Foram palestrantes neste importante evento: o sociólogo colombiano Hugo Acero; o representante para a América Latina e Caribe da America Friends Service Committe, Jorge Lafitte; e, ineditamente neste tipo de evento, um representante das organizações policiais, o Major Plauto Lima Ferreira.
O Plauto é um grande companheiro e amigo, profissional comprometido e pai de família dedicado, pessoa pela qual tenho imensa adimiração, entretanto, apesar de respeitar suas opiniões e teses sobre a problemática da segurança pública, vejo-me obrigado a discordar de alguns pontos apresentados em sua palestra e citados pelo Jornal Diário do Nordeste.
"De acordo com ele (Maj. Plauto), é necessária e urgente uma reforma nas instituições de segurança pública: elas precisam voltar-se para o conceito de segurança cidadã, que ao invés do combate, visa a tranquilidade social, a liberdade de ir e vir nos espaços públicos e a qualidade de vida."
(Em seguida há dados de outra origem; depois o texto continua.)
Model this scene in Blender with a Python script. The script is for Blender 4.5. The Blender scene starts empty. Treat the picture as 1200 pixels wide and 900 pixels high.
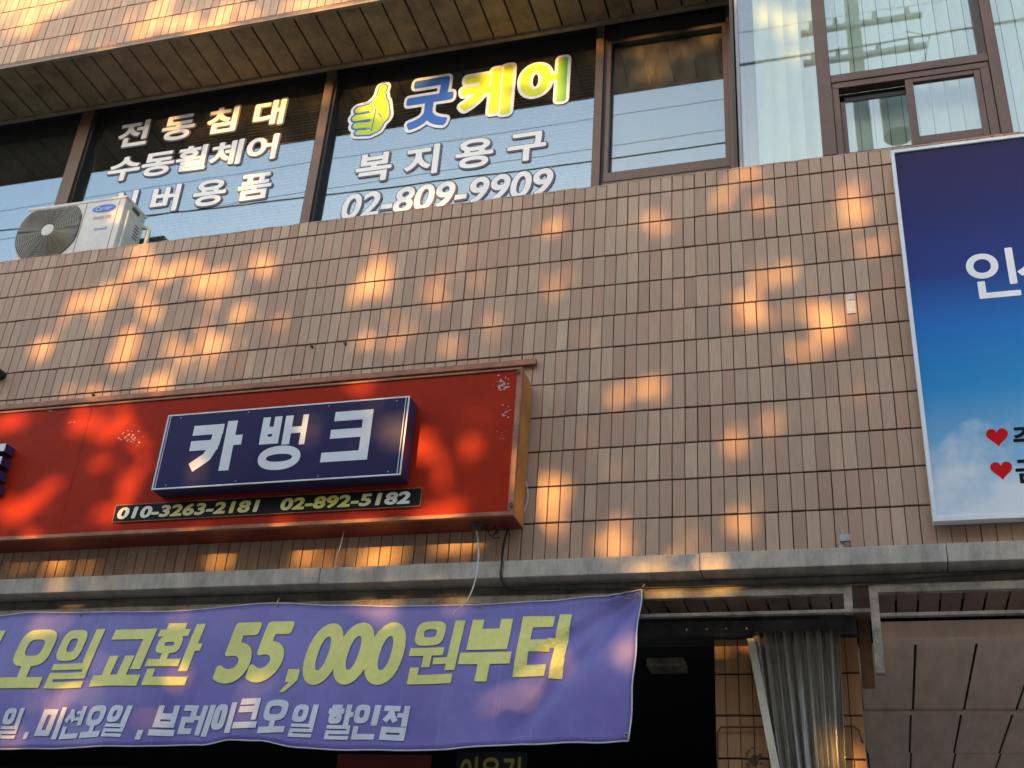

Não é mudando radicalmente a forma de atuação policial , nos moldes defendidos pelo palestrante, que a sociedade vai melhorar o seu perfil comportamental. Não será a polícia que irá mudar a sociedade, mas uma sociedade com mais educação, saúde, emprego, moradia, esportes e cultura quem irá forçar a mudança das instituições policiais.
Não há mais espaço para uma visão academicista retrógrada onde vislumbra-se os órgãos policiais como um ente anti-social. Os profissionais que integram as polícias também são cidadãos participantes do tecido social; sofrem as mesmas influências nefastas da desigualdade social.
Os policiais, bem antes de serem os "opressores da sociedade", são crianças que nascem precariamente em hospitais públicos, que realizam os seus estudos em escolas com carência de professores; são os jovens que não têm opções pela prática de esportes, não encontram locais públicos destinados ao lazer e cultura e, na maioria das vezes, são obrigados a largar os estudos para ajudar no sustento da família. Apesar dos policiais, ao serem admitidos em suas instituições, sofrerem forte influência de uma arraigada "cultura policial", eles são filhos legítimos da sociedade em que vivem.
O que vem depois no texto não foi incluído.